Ertelenmiş talebe ve salgın tedbirleri kapsamında uygulanan likidite ve kredi politikalarına bağlı olarak ithalatta gözlenen canlanmanın, bu politika tedbirlerinin kademeli olarak azaltılmasıyla dengelenmesi beklenmektedir. Turizm gelirlerinde salgın hastalığa bağlı olarak gözlenen düşüşe rağmen seyahat kısıtlamalarının hafifletilmesiyle kısmi bir iyileşme başlamıştır. Mal ihracatındaki toparlanma, emtia fiyatlarının görece düşük seviyeleri ve reel kur düzeyi önümüzdeki dönemde cari işlemler dengesini destekleyecektir.
‘ENFLASYONU KONTROL ALTINA ALMAK İÇİN…’
Enflasyon üzerinde etkili olan salgına bağlı arz yönlü unsurların, normalleşme sürecinde kademeli olarak ortadan kalkacağı ve talep yönlü dezenflasyonist etkilerin daha belirgin hale geleceği öngörülmüştü. Ancak, güçlü kredi ivmesiyle ekonomide sağlanan hızlı toparlanma ve finansal piyasalarda yaşanan gelişmeler neticesinde enflasyon öngörülenden daha yüksek bir seyir izlemiştir. Enflasyon beklentilerinin kontrol altına alınması ve enflasyon görünümüne yönelik risklerin sınırlanması amacıyla Ağustos ayından itibaren atılan sıkılaştırma adımlarının güçlendirilmesi gerektiği değerlendirilmiştir. Bu doğrultuda kurul, dezenflasyon sürecini yeniden tesis etmek ve fiyat istikrarını desteklemek amacıyla politika faizinin 200 baz puan yükseltilmesine karar vermiştir.

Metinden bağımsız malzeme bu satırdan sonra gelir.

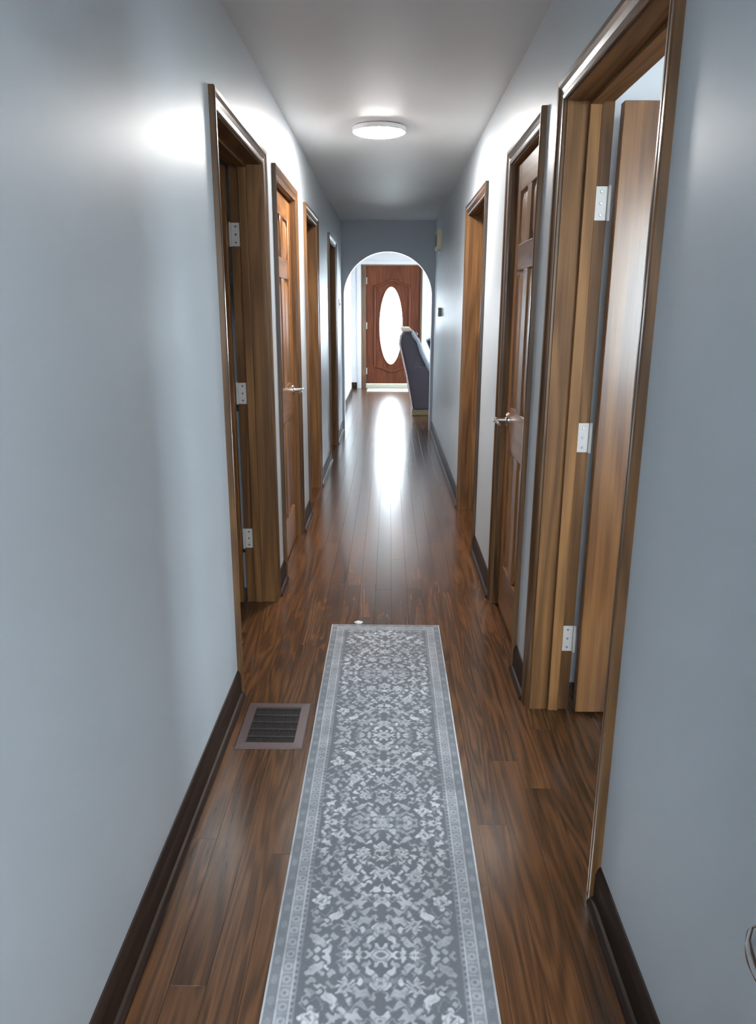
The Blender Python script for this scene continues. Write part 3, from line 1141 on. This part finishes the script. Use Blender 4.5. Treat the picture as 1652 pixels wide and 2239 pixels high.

‘TEMKİNLİ DURUŞ SÜRDÜRÜLECEK’
Kurul, enflasyondaki düşüş sürecinin devamlılığının, ülke risk priminin gerilemesi, uzun vadeli faizlerin aşağı gelmesi ve ekonomideki toparlanmanın güç kazanması açısından büyük önem taşıdığını değerlendirmektedir. Enflasyondaki düşüşün hedeflenen patika ile uyumlu şekilde gerçekleşmesi için para politikasındaki temkinli duruşun sürdürülmesi gerekmektedir. Bu çerçevede, parasal duruş ana eğilime dair göstergeler dikkate alınarak enflasyondaki düşüşün sürekliliğini sağlayacak şekilde belirlenecektir. Merkez Bankası fiyat istikrarı ve finansal istikrar amaçları doğrultusunda elindeki bütün araçları kullanmaya devam edecektir.